Is a group object in the category of algebraic schemes over $k$ an honest group?

Question

Let $G$ be an algebraic scheme over a field $k$ (in the sense of these notes http://www.jmilne.org/math/CourseNotes/iAG200.pdf, I can try to explain more if anyone needs), and $m: G \times G \rightarrow G$ a morphism in this category. Here (I think) you can put a sheaf on the literal cartesian product $G \times G$ to make $G \times G$ into an algebraic scheme which is a categorical product with respect to the restriction maps (which will also be morphisms).

The pair $(G,m)$ is called a group object if there exist morphisms $e: \ast \rightarrow G$ and $\iota:G \rightarrow G$ which satisfy a bunch of diagram commutativity properties. Here $\ast$ is the one point scheme $\textrm{Max } k$. Since morphisms of schemes are also continuous functions on the underlying topological spaces, if I consider $m$ as a continuous function on the cartesian product $G \times G$, it seems like a group object is literally a group, whose identity is the image of the function $e$.

Is this the case? In the notes I'm reading, it seems like Milne is not saying this.

Answer 1

There's some confusion arising from the conventions in Milne's notes. As Alex G. remarks, the underlying set of the product of schemes is not equal to the cartesian product of the underlying sets in general. However, Milne works only with closed points (the underlying set of an affine scheme is the maximal spectrum instead of the prime spectrum) and only considers schemes of finite type over $k$.

If $k$ is algebraically closed, and $A$ and $B$ are schemes of finite type over $k$, then the set of closed points of the product of $A$ and $B$ is equal to the cartesian product of the sets of closed points of $A$ and $B$. This is also true for fibered products.

So using these conventions, when $k$ is algebraically closed, the "underlying set" (set of closed points) of an "algebraic group scheme" (group scheme of finite type over $k$) is an honest group.

Answer 2

It can't be in general, since the product of schemes $G \times G$ is not the Cartesian product as a set.

Answer 3

If $G$ is a group object in a category $C$ with finite products, $D$ is another category with finite products, and $F : C \to D$ is a functor that preserves finite products, then $F(G)$ is a group object in $D$. However, the underlying set functor from schemes (thought of as locally ringed spaces) to sets does not preserve products.

Things are better if you think of schemes in terms of their functors of points.
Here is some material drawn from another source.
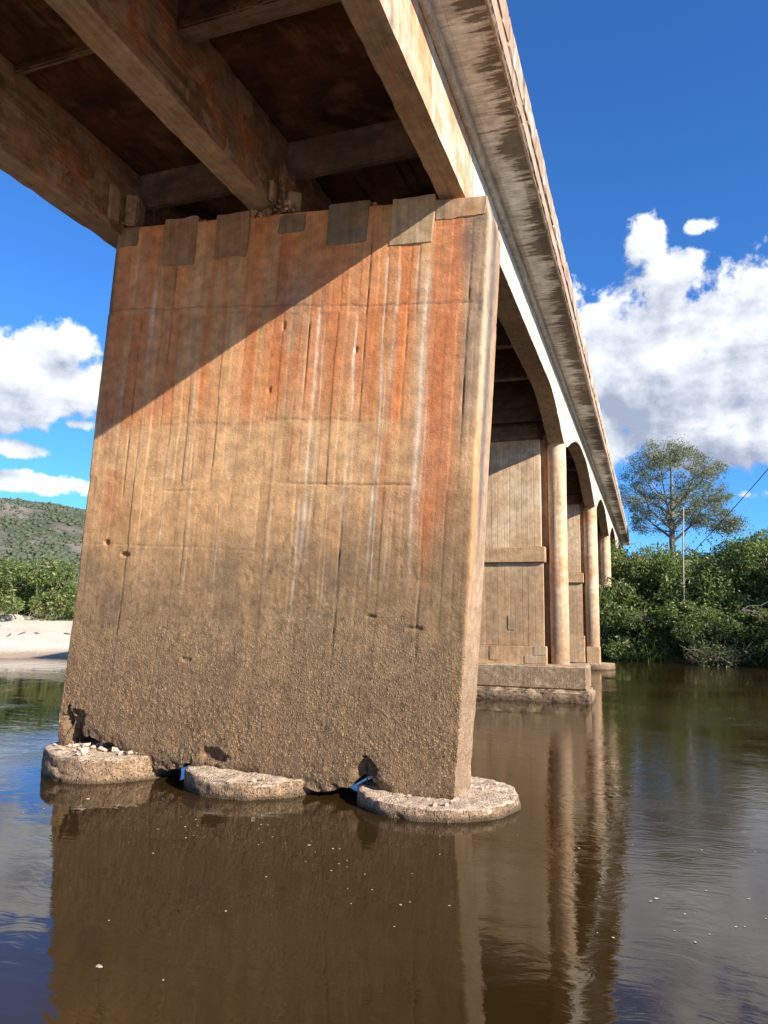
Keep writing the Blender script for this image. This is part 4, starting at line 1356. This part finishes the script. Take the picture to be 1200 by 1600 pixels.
# tall tree
def build_tall_tree():
    base = Vector((2.0, 62, gz(2.0, 62) - .3))
    root = empty('tall_tree', base, 'tall open-crowned tree with pale leaves rising above the bushes behind the pole', 'tree')
    rn = np.random.default_rng(8)
    H0 = 16.5 - base.z
    cz = H0 - 4.6
    # leaf clumps: a broad dome, thinner inside than on the outside, with a low arm to the right
    cl = []
    while len(cl) < 250:
        d = rn.normal(size=3); d /= np.linalg.norm(d)
        q = rn.uniform(.35, 1.0) ** .5
        w = 4.35 * (1 + .13 * vnoise(d[0] * 2, d[1] * 2, d[2] * 2, 5))
        p = np.array([d[0] * w, d[1] * w * .95, d[2] * 4.5]) * q
        if p[2] < -2.9: continue
        cl.append(p + [.15, 0, cz])
    for k in range(26):
        t = rn.uniform(.45, 1)
        cl.append(np.array([1.0 + 3.9 * t, rn.normal() * .7, cz - 2.9 + .4 * rn.normal() + .5 * t]))
    cl = np.array(cl)
    VV = []; FF = []; off = 0
    def tube(pts, rad, seg):
        nonlocal off
        V, F = tube_mesh('t', pts, rad, seg); VV.append(V); FF.append(F + off); off += len(V)
    trunk = [np.array([0, 0, 0.]), np.array([.05, 0, 2.5]), np.array([-.05, 0, 5.0]), np.array([.05, 0, cz - 1]), np.array([.1, 0, cz + 1.5]), np.array([.0, 0, cz + 3.6])]
    tube(trunk, [.30, .26, .22, .16, .09, .03], 8)
    # main limbs first, then a twig from the nearest limb to every clump
    nodes = [np.array([.05, 0, z]) for z in np.linspace(cz - 3.0, cz + 2.5, 8)]
    for k in range(15):
        a = k * 2.4 + rn.uniform(-.3, .3); st = np.array([0, 0, cz - 3.8 + 3.4 * (k / 14)])
        L = rn.uniform(2.8, 3.9) * (1 - .25 * k / 14); e = st + np.array([math.cos(a) * L, math.sin(a) * L, rn.uniform(1.8, 3.6)])
        m = st * .5 + e * .5 + np.array([math.cos(a), math.sin(a), -.5]) * .35
        m2 = (m + e) / 2 + rn.normal(size=3) * .15
        tube([st, m, m2, e], [.11, .075, .05, .02], 5)
        nodes += [m, m2, e, (m + m2) / 2, (m2 + e) / 2]
    nodes = np.array(nodes)
    for c in cl:
        dd = np.linalg.norm((nodes - c) * [1, 1, 1.0], axis=1) + np.where(nodes[:, 2] > c[2], 1.2, 0)
        b = nodes[np.argmin(dd)]
        m = (b + c) / 2 + rn.normal(size=3) * .12 - [0, 0, .1]
        tube([b, m, c], [.030, .020, .010], 3)
    link('trunk', mesh_np('trunk', np.concatenate(VV), np.concatenate(FF)), root, M_bark)
    sz = rn.uniform(.28, .62, len(cl))
    pts = []
    for c, q in zip(cl, sz):
        k = int(60 + 150 * q)
        pts.append(c + rn.normal(size=(k, 3)) * np.array([q, q, q * .72]) * .66)
    c = np.concatenate(pts)
    V, F, tt = leaves(c, .17, (.4, .8), .2, seed=4)
    link('crown', mesh_np('crown', V, F, tt), root, M_leaf_grey)


build_tall_tree()


def build_small_plants():
    # dry twig tangle at the water
    r = np.random.default_rng(12)
    VV = []; FF = []; off = 0
    for i in range(120):
        b = np.array([r.uniform(-1.3, 1.3), r.uniform(-.5, .5), r.uniform(-.1, .5)])
        d = np.array([r.normal() * .8, r.normal() * .5 - .3, r.uniform(.1, 1.1)]); L = r.uniform(.6, 1.6)
        m = b + d * L * .5 + r.normal(size=3) * .12
        e = m + d * L * .4 + r.normal(size=3) * .25
        V, F = tube_mesh('t', [b, m, e], [.016, .012, .006], 3)
        VV.append(V); FF.append(F + off); off += len(V)
    me = mesh_np('dry_branches', np.concatenate(VV), np.concatenate(FF))
    o = link('dry_branches', me, None, M_twig)
    y = float(shore(np.array([2.9]))[0])
    o.location = (2.9, y - 1.35, .05); o.scale = (.85, 1, .75)
    tag(o, 'tangle of dry brown twigs hanging over the water on the right bank', 'dead branches')
    # bare branches showing through the bushes
    for i, (x, y, z, sx, lab) in enumerate(((4.2, 40.0, 2.6, 1.0, 'pale bare branch reaching out of the bushes above the dry twigs'), (.2, 41.9, 2.1, -1.0, 'thin bare branch slanting down in front of the rounded bush'), (5.6, 39.2, .6, 1.0, 'dark bent branch drooping to the water at the right edge'))):
        VV = []; FF = []; off = 0
        for k in range(5):
            b = np.array([0, 0, 0.]); d = np.array([sx * r.uniform(.4, 1), r.normal() * .2, r.uniform(-.3, .5)])
            pts = [b]; 
            for q in range(4):
                pts.append(pts[-1] + d * r.uniform(.3, .5) + r.normal(size=3) * .08)
            V, F = tube_mesh('t', pts, [.035, .028, .02, .014, .007], 4)
            VV.append(V); FF.append(F + off); off += len(V)
        o = link('bare_branch', mesh_np('bare_branch', np.concatenate(VV), np.concatenate(FF)), None, M_twig)
        o.location = (x, y - .75, z); tag(o, lab, 'branch')
    # grass tuft right of pier 3
    n = 900
    c = np.stack([r.normal(size=n) * .75, r.normal(size=n) * .25, np.zeros(n)], -1)
    h = r.uniform(.35, 1.1, n) * np.exp(-(c[:, 0] / 1.4) ** 2); lean = r.normal(size=(n, 2)) * .28
    w = .014
    V = np.stack([c + [-w, 0, 0], c + [w, 0, 0], c + np.stack([lean[:, 0] * .5 + w * .7, lean[:, 1] * .5, h * .65], -1), c + np.stack([lean[:, 0], lean[:, 1], h], -1)], 1).reshape(-1, 3)
    T = np.repeat(r.random((n, 3)), 4, 0)
    o = link('grass_tuft', mesh_np('grass_tuft', V, np.arange(n * 4).reshape(n, 4), T), None, M_grass)
    y = float(shore(np.array([-.35]))[0]); o.location = (-.35, y - 1.2, -.1)
    tag(o, 'tuft of tall light green grass at the water right of the third pier', 'grass', None, 'stuff')
    # second smaller fringe of grass and litter along the whole bank
    n = 6000
    x = r.uniform(-6, 24, n); y = shore(x) + r.uniform(.0, 1.2, n)
    z = height(x, y)
    c = np.stack([x, y, z - .03], -1)
    h = r.uniform(.1, .35, n); lean = r.normal(size=(n, 2)) * .15
    V = np.stack([c + [-w, 0, 0], c + [w, 0, 0], c + np.stack([lean[:, 0] * .5 + w, lean[:, 1] * .5, h * .6], -1), c + np.stack([lean[:, 0], lean[:, 1], h], -1)], 1).reshape(-1, 3)
    o = link('bank_grass', mesh_np('bank_grass', V, np.arange(n * 4).reshape(n, 4), np.repeat(r.random((n, 3)), 4, 0)), None, M_grass)
    tag(o, 'low grass fringe along the foot of the right bank', 'grass', None, 'stuff')
    # leaning pole and the cable
    V, F = tube_mesh('p', [(1.85, 43.6, 3.0), (1.92, 43.6, 6.0), (2.03, 43.6, 8.30)], [.045, .04, .034], 8)
    o = link('pole', mesh_np('pole', V, F), None, M_polemat)
    tag(o, 'thin pale upright pole standing among the bushes in front of the tall tree', 'pole')
    pts = []
    A = Vector((1.33, 46.65, 4.7)); B = Vector((17.5, 34.0, 25.5))
    for i in range(25):
        t = i / 24
        p = A.lerp(B, t); p.z -= 2.2 * 4 * t * (1 - t) * .5
        pts.append(p)
    V, F = tube_mesh('c', pts, .022, 6)
    o = link('cable', mesh_np('cable', V, F), None, M_cable)
    tag(o, 'dark cable slanting up from the bushes to the top right corner', 'cable')


build_small_plants()


# rocks behind the beach
def build_rocks():
    r = random.Random(4)
    for i in range(26):
        x = r.uniform(-42, -30); y = float(shore(np.array([x]))[0]) + r.uniform(14.5, 17.5)
        s = r.uniform(.18, .6)
        bm = bmesh.new(); bmesh.ops.create_icosphere(bm, subdivisions=2, radius=s)
        for v in bm.verts:
            nn = 1 + .3 * float(vnoise(v.co.x * 3 + i, v.co.y * 3, v.co.z * 3, 6))
            v.co *= nn; v.co.z *= .45; v.co.x *= 1.5
        me = bpy.data.meshes.new('rock'); bm.to_mesh(me); bm.free()
        o = link('rock', me, None, M_rock)
        o.location = (x, y, gz(x, y) + s * .1); o.rotation_euler = (0, 0, r.uniform(0, 6))
        tag(o, 'low pale rock among those lying under the bushes behind the beach', 'rock', 'pale rocks behind the beach')


M_rock = concrete('pale_rock', (.50, .46, .40), (.36, .33, .29), stain=(.15, .14, .13), stain_amt=.5, bump=.6)
build_rocks()


# driftwood and litter on the beach
def build_driftwood():
    r = random.Random(9)
    labs = ['thin dark driftwood stick lying on the pale beach', 'short grey stick on the pale beach', 'curved branch washed up on the pale beach', 'dark scrap of wood at the back of the beach']
    for i in range(9):
        x = r.uniform(-35, -25); y = float(shore(np.array([x]))[0]) + (r.uniform(6, 9) if i < 5 else r.uniform(2, 13))
        L = r.uniform(.4, 1.3); a = r.uniform(-.5, .5) - .7
        pts = []
        for k in range(5):
            px = x + math.cos(a) * L * k / 4; py = y + math.sin(a) * L * k / 4 + r.uniform(-.05, .05)
            pts.append((px, py, gz(px, py) + .04 + r.uniform(0, .04)))
        V, F = tube_mesh('d', pts, [.03, .035, .03, .02, .01], 5)
        o = link('driftwood', mesh_np('driftwood', V, F), None, M_twig)
        tag(o, labs[i % 4], 'driftwood', 'driftwood on the beach')


build_driftwood()


# scrub on the far hill
def build_hill_scrub():
    r = np.random.default_rng(77)
    n = 84000
    az = np.radians(r.uniform(-64, -24, n)); R = 80 * np.power(700 / 80., r.uniform(0, 1, n) ** .55)
    x, y = R * np.sin(az), R * np.cos(az)
    keep = (y - shore(x)) > 32
    dens = fbm(x * .02, y * .02, 0, 52, 4)
    rock = fbm(x * .035, y * .035, 0, 41, 5, .65)
    ra = .30 * np.exp(-((np.degrees(az) + 47) / 3.5) ** 2) * np.exp(-((R - 500) / 70) ** 2) * 1.6
    pr = np.where((R > 340) & (R < 610), sstep(.30, -.1, rock + ra) * .8 + .12, .9)
    keep &= (r.random(n) < sstep(-.7, .05, dens + .5 * fbm(x * .07, y * .07, 0, 53, 3))) & (r.random(n) < pr)
    x, y, R = x[keep], y[keep], R[keep]
    z = height(x, y)
    bm = bmesh.new(); bmesh.ops.create_icosphere(bm, subdivisions=1, radius=1)
    bv = np.array([v.co[:] for v in bm.verts]); bf = np.array([[v.index for v in f.verts] for f in bm.faces]); bm.free()
    s = np.clip(np.exp(r.normal(0, .42, len(x))), .4, 1.9) * np.where(R < 250, .5, .85)
    V = np.repeat(bv[None], len(x), 0)
    V = V * (1 + .5 * r.uniform(-1, 1, (len(x), len(bv), 1)))
    V = V * np.stack([s, s, s * r.uniform(.6, .95, len(x))], -1)[:, None, :]
    V = V + np.stack([x, y, z + s * .35], -1)[:, None, :]
    F = (bf[None] + (np.arange(len(x)) * len(bv))[:, None, None]).reshape(-1, 3)
    T = np.repeat(r.random((len(x), 1, 3)), len(bv), 1).reshape(-1, 3)
    o = link('hillside_scrub', mesh_np('hillside_scrub', V.reshape(-1, 3), F, T), None, M_scrub)
    tag(o, 'scrub woodland covering the rocky hill on the left', 'woodland', None, 'stuff')


m_, n_, b_, o_ = new_mat('hill_scrub')
at_ = n_.node('ShaderNodeAttribute', attribute_name='tint')
rr_ = n_.xyz(at_.outputs['Vector'])
n_.put(b_.inputs['Base Color'], n_.mix(rr_[0], (.085, .102, .065), (.105, .12, .078)))
b_.inputs['Roughness'].default_value = .9
b_.inputs['Specular IOR Level'].default_value = .1
M_scrub = m_
build_hill_scrub()


# foam flecks and leaves drifting on the river
def build_flecks():
    m, n, b, o = new_mat('foam_fleck')
    b.inputs['Base Color'].default_value = (.50, .44, .33, 1); b.inputs['Roughness'].default_value = .8
    protos = []
    for k in range(5):
        bm = bmesh.new()
        bmesh.ops.create_icosphere(bm, subdivisions=1, radius=1)
        for v in bm.verts:
            v.co *= 1 + random.uniform(-.3, .3)
            v.co.z *= .22
        me = bpy.data.meshes.new('foam_fleck'); bm.to_mesh(me); bm.free(); me.materials.append(m)
        protos.append(me)
    for i in range(110):
        x = random.uniform(-6.5, 3.0); y = random.uniform(3.6, 8.2) if i % 3 else random.uniform(4, 15)
        if -8 < x < -1.4 and 7.8 < y < 10: continue
        if i < 55:
            q = random.choice(((-6.0, 7.0), (-4.6, 6.6), (-3.4, 6.9), (-2.6, 6.2), (.2, 6.0))); x = random.gauss(q[0], .45); y = random.gauss(q[1], .28)
        ob = link('foam_fleck', protos[i % 5], None)
        s = random.uniform(.004, .009) * (2.0 if random.random() < .08 else 1)
        ob.location = (x, y, .004); ob.scale = (s * random.uniform(1, 1.8), s, s)
        ob.rotation_euler = (0, 0, random.uniform(0, 6.28))
        tag(ob, 'tiny pale fleck of foam drifting on the brown river in the foreground', 'foam', 'foam flecks on the river')


build_flecks()
bpy.context.view_layer.update()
Then you can say that a group object in a category $C$ is the same thing as an object $G$ such that $\text{Hom}(-, G)$ has a natural group structure (in the sense that it lifts to a functor taking values in groups). (The weaker statement that a group object $G$ gives such a group-valued functor can be thought of as the special case of the above observation for $F$ the Yoneda embedding.)

In the case of schemes, this means that the set $G(R)$ of $R$-points naturally forms a group, for any commutative $k$-algebra. If $k$ is a field then it's natural to take $R$ to be, say, the separable closure $k_s$ of $k$, in which case we can even hope that the functor $G \mapsto G(k_s)$ is faithful, and so attempt to think of algebraic groups in terms of their $k_s$-points. This is, as I understand it, the classical approach.